Report: Raising Minimum Wage Long Overdue


Obinna Chima

The federal government has been advised to speedily reach a consensus with the labour unions and increase the minimum wage for civil servants in the country.

The Financial Derivatives Company Limited, which gave this advice in its latest economic bulletin, pointed that although there are strong arguments in favour of and against raising minimum wage in the country, the benefits outweigh the costs.

While the report noted that in “a perfect world,”it would be ideal for employee wages to be determined by market forces, it however explained that a minimum wage helps mitigate the imbalance of power between employers and low-wage workers.
With the absence of a wage floor, employers would exploit workers, thus hampering the purchasing power of low income earners, the report stated.

The first National Minimum Wage Act (1981) had recommended a monthly minimum wage of N125.
This was revised upwards in 1991 to N250 monthly, and again in 2000 to N5,500.
In 2011, under the administration of President Goodluck Jonathan, it was raised to N18,000 per month. The minimum wage has been a hotly contested issue between the organised labour and the federal government in the last two years.

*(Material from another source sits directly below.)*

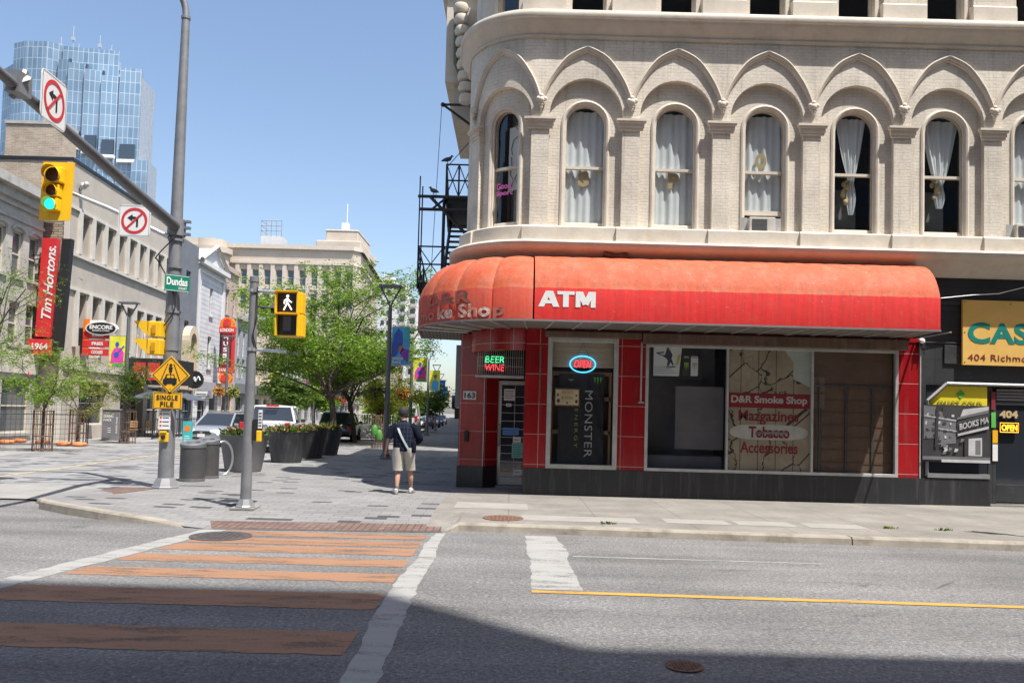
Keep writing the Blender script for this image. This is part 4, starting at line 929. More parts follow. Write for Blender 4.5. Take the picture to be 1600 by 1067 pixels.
bar(mb, (FEW(24)-.74, 23.3, 8.1), (FEW(24)-.74, 23.3, 5.4), .05)
mb.build('stair', 'black_metal', t)
mb = MB(); y0 = 23.5; bar(mb, (FEW(y0)-.92, y0, 11.0), (FEW(y0), y0, 11.0), .04); bar(mb, (FEW(y0)-.92, y0, 11.0), (FEW(y0), y0, 10.35), .04); mb.ball((FEW(y0)-.92, y0, 11.0), .07, 8, 6)
bar(mb, (FEW(y0)-.95, y0, 11.0), (FEW(y0)-1.15, y0, 5.0), .009); bar(mb, (FEW(y0)-.74, y0, 9.1), (FEW(y0), y0, 10.0), .012); mb.build('davit', 'black_metal', t)
pigeon((FEW(23.2)-.72, 23.2, 9.12), .3, 'pigeon perched on the top rail of the fire escape'); pigeon((FEW(23.1)-1.1, 23.1, 8.15), 2.6, 'pigeon sitting on the long lower beam of the fire escape')
t = thing('wall_sign', 'grey box sign seen edge on beside the fire escape wall', 'sign', (FEW(23)-.25, 23, 1.9))
mb = MB(); mb.box(FEW(23)-.27, FEW(23)+.02, 22.6, 22.9, 1.95, 3.72); mb.build('panel', 'pole_grey', t); mb = MB(); mb.box(FEW(23)-.27, FEW(23)+.02, 22.6, 22.9, 1.62, 1.94); mb.build('skirt', 'black', t)
mb = MB(); y = 34; mb.lathe([(.26, -.09), (.3, -.06), (.3, .06), (.26, .09)], (0, 0, 0), 20); 
mb.v = [(FEW(y)-.38+v[2], y+v[0], 2.25+v[1]) for v in mb.v]; tag(mb.build('round_sign', 'black', smooth=40), 'small dark round sign jutting from the shaded side wall', 'sign')
# ================================================================== THE BLACK SHOPFRONT ON THE RIGHT
M('black_paint', (.032, .034, .037), .5, .3, 2, .2, 12, dirt=(.10, .10, .10), dirtamt=.4)
MB_brick('black_boards', (.045, .047, .05), (.035, .036, .039), (.012, .012, .012), 2.4, .55, .006, .45, .2, (.09, .09, .09), .35, 0)
sh = thing('black_shopfront', 'black painted shopfront with a yellow window panel beside the red shop', 'shopfront', (11, FY, 0))
D0 = 10.95; FR = FY+.06
mb = MB(); mb.box(9.255, UEND, FR, FY+.25, 3.1, 5.2); mb.box(9.255, 9.4, FR, FY+.25, .62, 3.1); mb.box(9.4, D0-.1, FR, FY+.25, 2.72, 3.1); mb.box(D0-.1, UEND, FR, FY+.25, 2.72, 3.1); mb.build('wall', 'black_boards', sh)
mb = MB(); mb.box(9.8, UEND, FR-.035, FR-.002, 3.2, 3.62); mb.box(9.256, UEND, FR-.05, FR-.002, 4.55, 4.62); mb.box(9.256, UEND, FR-.03, FR-.002, 3.66, 3.69); mb.build('fascia_board', 'black_paint', sh, bevel=.006)
mb = MB(); mb.box(9.255, D0-.1, FR-.03, FY+.25, -.05, .60); mb.build('base_panel', 'black_tile', sh)
mb = MB()
q = [(9.42, .66), (9.42, 2.35), (9.86, 2.75), (13.2, 2.75)]
for (a, b), (c, d) in zip(q, q[1:]): mb.tube([(a, FR-.03, b), (c, FR-.03, d)], .038, 4)
mb.box(9.42, D0-.12, FR-.05, FR+.06, .62, .72); mb.build('window_frame', 'galvanised', sh)
mb = MB(); mb.quad((9.44, FR+.05, .7), (D0-.12, FR+.05, .7), (D0-.12, FR+.05, 2.72), (9.44, FR+.05, 2.72)); mb.build('pane', 'win_dark', sh)
# yellow panel, panel painted with a street reflection
M('gold_yellow', (.74, .62, .03), .5, .06); M('olive_letter', (.28, .26, .04), .6); M('teal', (.0, .2, .165), .5); M('maroon', (.2, .02, .03), .5); M('cash_yellow', (.72, .45, .12), .5, .06, dirt=(.6, .33, .05), dirtamt=.3)
mb = MB(); o = Vector((0, FR+.03, 0)); mb.extrude([o+XX*x+ZZ*z for x, z in ((9.5, 2.32), (9.5, 2.0), (10.69, 2.0), (10.69, 1.45), (10.81, 1.45), (10.81, 2.7), (9.9, 2.7))], (0, .01, 0))
T(mb, 'SMART GOLD', Vector((9.68, FR+.022, 2.235)), 0, 0, 1.0, .13, 1, bold=.0)
for dx, dz in ((0, .055), (0, -.055), (.055, 0), (-.055, 0)): mb.poly([(.05, 0), (0, .05), (-.05, 0), (0, -.05)], (10.2+dx, FR+.022, 2.52+dz), XX, ZZ, 2)
tag(mb.build('window_panel', ['gold_yellow', 'olive_letter', 'leaf_green']), 'bright yellow shop panel with a green diamond emblem in the black shopfront', 'sign')
def photo(m, o, w, h):  # street reflection painted as flat grey shapes and letters
    r = random.Random(4); b = o-Vector((0, .004, 0)); k = [0]
    def q(pts, c): k[0] += 1; m.poly([(w*x, h*y) for x, y in pts], b-Vector((0, .0006*k[0], 0)), XX, ZZ, c, .0004)
    q([(.02, .4), (.2, .42), (.2, .97), (.02, .98)], 2); q([(.22, .3), (.5, .33), (.5, .8), (.22, .9)], 2); q([(.3, .8), (.62, .72), (.62, .97), (.3, .97)], 3)
    for i in range(5):
        for j in range(4): x, y = .05+.09*i+r.uniform(-.02, .02), .42+.12*j+r.uniform(-.02, .02); q([(x, y), (x+r.uniform(.02, .06), y+.01), (x+r.uniform(.02, .05), y+r.uniform(.03, .08)), (x, y+.05)], r.choice([1, 2, 0, 0, 3, 1]))
    q([(.02, .8), (.5, .72), (.5, .735), (.02, .815)], 1); q([(.22, .58), (.55, .53), (.55, .545), (.22, .595)], 1); q([(.18, .25), (.22, .25), (.24, .95), (.2, .95)], 0)
    q([(.5, .5), (.98, .64), (.98, .88), (.52, .72)], 3); q([(.55, .78), (.98, .92), (.98, .99), (.6, .93)], 1); q([(.5, .74), (.98, .88), (.98, .93), (.52, .79)], 2); q([(.52, .46), (.98, .6), (.98, .645), (.52, .5)], 1)
    q([(.62, .1), (.98, .1), (.98, .52), (.62, .45)], 0); q([(.68, .12), (.88, .12), (.88, .44), (.68, .42)], 1); q([(.78, .14), (.86, .14), (.86, .4), (.78, .39)], 2)
    q([(.0, .04), (1, .04), (1, .1), (0, .1)], 2); q([(.28, .0), (1, .0), (1, .05), (.28, .05)], 1)
    for i in range(9): x, y = r.uniform(.22, .6), r.uniform(.12, .4); q([(x, y), (x+.05, y+.02), (x+.06, y+.06), (x+.01, y+.07)], r.choice([1, 2, 2]))
    m.text('BOOKS MA', b+XX*(w*.54)+ZZ*(h*.565)-Vector((0, .035, 0)), Vector((1, 0, .28)), Vector((0, 0, 1)), w*.45, h*.11, 1, .002, .02)
M('reflection_dark', (.05, .05, .055), .35); M('reflection_grey', (.16, .16, .17), .4); M('reflection_pale', (.5, .5, .5), .4)
flat_sign('reflection_panel', 'large panel painted with a grey street reflection below the yellow panel', 'painted reflection', (1441, 633, 1546, 722), FR-.1, ['reflection_dark', 'reflection_pale', 'reflection_grey', 'soot'], photo, .012)
# door with number and lit sign
mb = MB(); dl = D0
for x0, x1, z0, z1 in ((D0-.1, D0, .05, 2.7), (D0, D0+.08, .05, 2.6), (D0+1.05, D0+1.15, .05, 2.7), (D0+.08, D0+1.05, 2.3, 2.38), (D0+.08, D0+1.05, .1, .5)): mb.box(x0, x1, FR+.06, FR+.12, z0, z1)
dr = mb.build('door', 'black_paint', sh, bevel=.006)
mb = MB(); mb.quad((D0+.08, FR+.1, .3), (D0+1.05, FR+.1, .3), (D0+1.05, FR+.1, 2.6), (D0+.08, FR+.1, 2.6)); mb.build('pane', 'win_dark', dr)
mb = MB()
for k in range(4): mb.box(D0+.1, D0+1.05, FR+.07, FR+.09, 2.4+.07*k, 2.45+.07*k)
mb.build('roller_slats', 'grey_paper', dr)
mb = MB(); mb.box(D0-.1, UEND, FR-.04, FY+.25, -.05, .05); mb.build('door_step', 'concrete_band', sh)
p = atY(1576, 647, FR+.05); mb = MB(); mb.text('404', (p.x-.2, FR+.07, p.z-.09), XX, ZZ, .42, .17, 0, .004, .05); tag(mb.build('door_number', 'letter_paper'), 'pale number 404 on the black shop door', 'number')
x0, x1, z0, z1 = rect(1562, 660, 1592, 676, FR+.03)
t = thing('led_sign', 'small amber lit open sign on the black shop door', 'lit sign', ((x0+x1)/2, FR+.03, z0))
mb = MB(); mb.box(x0, x1, FR+.03, FR+.06, z0, z1); mb.build('case', 'black', t, bevel=.008)
mb = MB(); mb.text('OPEN', (x0+.04, FR+.026, z0+.045), XX, ZZ, x1-x0-.08, z1-z0-.09, 0, .002, .03); mb.build('letters', 'led_amber', t)
mb = MB(); mb.tube([(x0+.01, FR+.026, z0+.012), (x1-.01, FR+.026, z0+.012), (x1-.01, FR+.026, z1-.012), (x0+.01, FR+.026, z1-.012), (x0+.01, FR+.026, z0+.012)], .006, 5); mb.build('border', 'led_amber', t)
for i, (q, m) in enumerate((((1549, 612, 1555, 640), 'maroon'), ((1549, 644, 1556, 668), 'leaf_green'), ((1551, 672, 1559, 692), 'sign_yellow'), ((1551, 694, 1559, 720), 'sign_white'))):
    flat_sign('sticker_strip', ['dark red sticker high beside the number 404', 'green sticker beside the lit amber sign', 'orange sticker just below the green one', 'white sticker lowest beside the black door'][i], 'sticker', q, FR+.035, [m], lambda *a: None, .006)
# the big yellow hanging sign
def cash(m, o, w, h):
    k = w/150.
    T(m, 'CASH', o, 8*k, 34*k, 132*k, 33*k, 1, bold=.03, spacing=1.05); T(m, '404 Richmond', o, 8*k, 7*k, 112*k, 10*k, 2, bold=.0, spacing=1.1)
    for x, y in ((.02, .97), (.5, .95), (.02, .04), (.02, .5)): m.poly([(w*x+.015*cos(i), h*y+.015*sin(i)) for i in range(6)], o, XX, ZZ, 3)
flat_sign('shop_sign', 'large yellow cash sign with teal capital letters on the black wall', 'sign', (1504, 470, 1654, 572), FR-.12, ['cash_yellow', 'teal', 'maroon', 'iron'], cash, .06)
p = atY(1441, 537, FY-.1); t = thing('security_lamp', 'small black wall lamp with a white dome beside the awning end', 'lamp', p)
mb = MB(); mb.ball(p+Vector((0, .02, .06)), .07, 10, 6); mb.build('dome', 'sign_white', t, smooth=60)
mb = MB(); mb.cbox(p+Vector((0, .05, -.03)), .14, .12, .14); mb.tube([p+Vector((-.06, 0, -.1)), p+Vector((-.07, 0, -.25))], .012); mb.tube([p+Vector((.06, 0, -.1)), p+Vector((.04, 0, -.25))], .012); mb.build('housing', 'black', t)
mb = MB(); mb.tube([atY(1470, 466, FY-.3), atY(1520, 461, FY-.28), atY(1560, 459, FY-.25), atY(1600, 449, FY-.2), atY(1640, 440, FY-.1)], .009, 5); tag(mb.build('cable', 'sign_white'), 'thin white cable running from the awning to the right', 'cable')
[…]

The Nigerian Labour Congress (NLC) and other labour union factions have been urging the federal government to increase the minimum wage to N56,000 from the current N18,000 (the minimum wage applies to organisations, which employ at least 50 workers).

It appears the government is beginning to yield to the demands of the labour unions as the President recently inaugurated a 30-member tripartite committee to negotiate the revision of the National Minimum Wage for workers in the country.

The committee’s members represent federal, state and private sector interests.
The labor unions had cited deteriorating economic conditions as a major reason for the demand for higher wages.
The last minimum wage review was in 2011 when the economic landscape was radically different from current economic realities. The law requires that the minimum wage be reviewed at least once every five years; this review is two years overdue.

According to the FDC report, in 2011, the minimum wage was equivalent to $111 monthly and $3.71 per day, which was above the international poverty line of $1.9 per day stipulated by the World Bank.

“Today, the current minimum wage is approximately $45 monthly and $1.49 per day, leaving all minimum wage earners living in extreme poverty.
“To worsen the situation, some states still owe their workers’ months (sometimes years) of salaries and pensions.

“In the same vein, the purchasing power of fixed income earners, particularly the minimum wage earners, has halved as the consumer price index (CPI) and, in essence, headline inflation has almost doubled,” it added.

Also, it showed that average consumer price index (CPI) in 2011 was 120.73 but jumped by 92.29 per cent to an average of 232.15 in 2017.
Similarly, headline inflation jumped by 53.5 percentage points to an average of 16.55 per cent in 2017, compared to 10.9 per cent in 2011.

“It is relatively more expensive to borrow from financial institutions today than it was in 2011. Additionally, the exchange rate which averaged N161.63/$ in 2011, depreciated to an average of N403.30/$ in 2017, which further eroded purchasing power.

“It is not coincidental that suicide rates have spiked in the last few years. Although we cannot establish causality at this time, anecdotal evidence suggests that there is a correlation between the deterioration in the macro economy and high suicide incidences.
“All these factors point to the fact that an upward wage review is not only justified, but should be done swiftly,” it stressed.

While advocates for higher wages argue that the socio-economic situation in the country has changed drastically from what it was six years ago, and that higher wages would help workers make ends meet and reduce inequality, among others, opponents argue that high minimum wages will reduce labour demand, hurt small businesses, reverse the positive inflation gains and create a huge budget deficit.

“What is certain is that a higher minimum wage will boost the purchasing power for low income earners, which will in turn increase their demand for goods and services and engender economic growth.

“Furthermore, it will increase access to basic health care and primary education. In effect, higher minimum wages could lead to economic growth. If the federal government agrees to increase the minimum wage to N56,000 a month (or more likely a lower amount following negotiations) this would be equivalent to $138, which translates to $4.63 per day and is above the international poverty line stipulated by the World Bank,” it added.